My first glimpse of snowdrops

– Posted in: Snowdrops
15 comments

It got up to 51 F yesterday, so I took a walk to see what I could see. And what did I see, but my first glimpse of snowdrops:
Image of barely emerged snowdrop shoots, scarcely discernible on the dried-leaf-strewn ground
What! You can’t see them? Look closer:
Close-up image of snowdrop shoots barely emerged from the ground
Oh…you didn’t think I meant snowdrop flowers, did you? For that you’ll have to wait another two-and-a-half months. Seriously.

About the Author

Kathy Purdy is a colchicum evangelist, converting unsuspecting gardeners into colchicophiles. She would be delighted to speak to your group about colchicums or other gardening topics. Kathy’s been writing since 4th grade, gardening since high school, and blogging since 2002.

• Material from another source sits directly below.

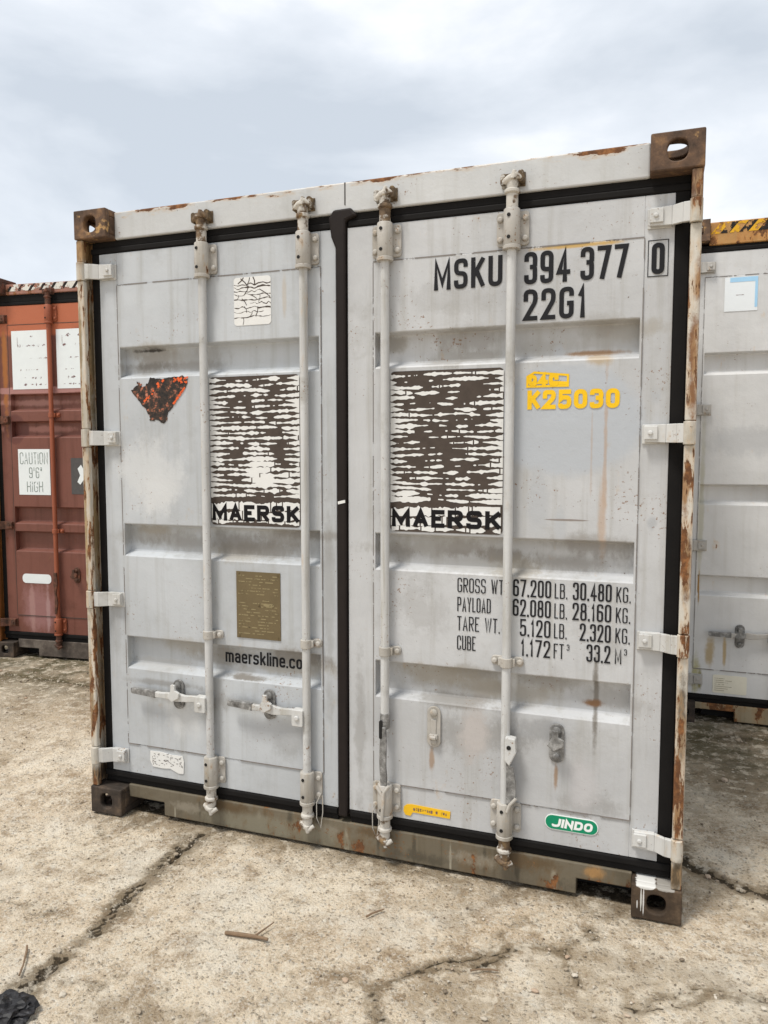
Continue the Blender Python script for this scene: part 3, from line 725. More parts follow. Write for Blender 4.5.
for z, lab, fl, num, fn, unit, kg, fk, ku in ((1.076, 'GROSS WT.', .178, '67.200', .134, 'LB.', '30.480', .130, 'KG.'), (1.005, 'PAYLOAD', .124, '62.080', .134, 'LB.', '28.160', .130, 'KG.'),
                                          (.934, 'TARE WT.', .158, '5.120', .108, 'LB.', '2.320', .104, 'KG.'), (.862, 'CUBE', .070, '1.172', .104, 'FT', '33.2', .080, 'M')):
    text(b, lab, 1.645, z, lh, .017, .0042, .0045, yt, fit=fl, space=.9)
    text(b, num, 1.983 - fn, z - .002, .062, .022, .0066, .005, yt, fit=fn)
    text(b, unit, 1.995, z - .001, lh, .017, .0042, .0045, yt)
    text(b, kg, 2.187 - fk, z - .002, .062, .022, .0066, .005, yt, fit=fk)
    text(b, ku, 2.202, z - .001, lh, .017, .0042, .0045, yt)
for x in (2.040, 2.232): text(b, '3', x, .893, .022, .009, .0025, 0, yt)
b.build('weight_table', 'ink_worn', dR, recalc=False)
b = MB(); text(b, 'maerskline.co', .636, .710, .056, .030, .0085, .0065, DF + .0395, fit=.356); b.build('web_address', 'ink', dL, recalc=False)
b = MB(); text(b, 'K25030', 1.890, 1.735, .066, .046, .0155, .008, yt, fit=.308)
b.build('stencilled_number', 'yellow', dR, recalc=False)
b = MB(); y = yt
V = lambda *p: [Vector(q) for q in p]
stroke(b, V((1.889, 1.814), (1.889, 1.848), (1.913, 1.862), (2.027, 1.850), (2.027, 1.814)), True, .0075, y)
text(b, 'Q', 1.892, 1.816, .038, .030, .0125, 0, y - .0003); text(b, '4C', 1.925, 1.814, .043, .034, .0145, .003, y - .0003)
b.sheet([(1.975, 1.832), (2.024, 1.828), (2.024, 1.818), (1.975, 1.818)], y - .0002)
b.build('stencilled_logo', 'yellow', dR, recalc=False)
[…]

Now, the digging and dividing of perennials, the general autumn cleanup and the planting of spring bulbs are all an act of faith. One carries on before the altar of delayed gratification, until the ground freezes and you can’t do any more other than refill the bird feeder and gaze through the window, waiting for the snow. . . . Meanwhile, it helps to think of yourself as a pear tree or a tulip. You will blossom spectacularly in the spring, but only after the required period of chilling.

~Adrian Higgins in The Washington Post, November 6, 2013

Comments on this entry are closed.

CommonWeeder January 7, 2008, 3:35 pm

You offer hope, but right now, even though the temperatuare is 45 degrees, I have at least a foot of snow on the ground.

Mr. McGregor's Daughter January 2, 2008, 4:49 pm

I grow G. elwesii because in warm years I have Snowdrops blooming in December (1996-97 was such a year). We seem to be getting an old-fashioned winter here, so while all my Snowdrops have sprouted, I fear I won’t see any blooms til February, even if I dig out the snow to see them.

Kathy Purdy January 1, 2008, 10:05 pm

Kelly, knowing where to look is half the battle.

Kelly January 1, 2008, 9:51 pm

Well spotted – lucky you. Me, I’m happy that this year I’ll actually have some to look for (eventually), newly planted this fall, and now somewhere beneath more than 2 feet of New Hampshire snow.

Matron January 1, 2008, 3:42 pm

You are a tease! They are such a positive, hopeful sign that another year’s gardening is soon on the way. Thank you.

wiseacre January 1, 2008, 2:34 pm

You tease. Another 8 inches of snow greeted us this morning with well over 2 feet on the ground now. But it was nice to see those buds poking up. I’ll be waiting for the flower photos.

Kathy Purdy January 1, 2008, 12:08 pm

Don and Soilman, it has since snowed since that mild day and the snowdrop tips are once again covered. The earliest I have ever had a snowdrop bloom was February. Don, if my snowdrops ever bloom before yours, I will take that as incontrovertible proof that the climate is irredeemably messed up. You would be surprised at how fast two feet of snow can disappear and how much growing those snowdrops do under snow cover.

Kathy Purdy January 1, 2008, 12:03 pm

Ellis Hollow, you and I both know it was an unusually mild winter, and snowdrops blooming in the heat sink of surrounding office buildings is not at all the same thing as snowdrops blooming in quasi-woodland. And I am pretty sure they are G. nivalis, one of the later blooming (but prolific) species. And they bloomed in March last year, when you shot some blooming in January.

Carol, I know you will see crocuses soon. You see them much sooner than I do.

Soilman January 1, 2008, 11:34 am

Wow, I didn’t think you’d see snowdrops until late Jan. Here in the UK we have some in flower already, and the daffodils are just starting to push through the soil surface. But the nights are still so LONG! I can’t wait for April…

Don December 31, 2007, 3:45 pm

Well, Kathy, I think you’ll beat me in the great almost-annual snowdrop contest this year; we’ve got almost two feet of snow on the ground and it’s supposed to be well below zero at night for a day or so.
Don

Carol December 30, 2007, 5:56 pm

I hope to have a crocus or two blooming in a month or so. Really!

It’s nice when winter gives us a break in the weather so we can get outside to see what ‘s going on in the garden.

Carol, May Dreams Gardens

Ellis Hollow December 30, 2007, 3:41 pm

Last year, I photographed snowdrops in full flower outside my office in early January. So maybe you’ll only need to wait two weeks.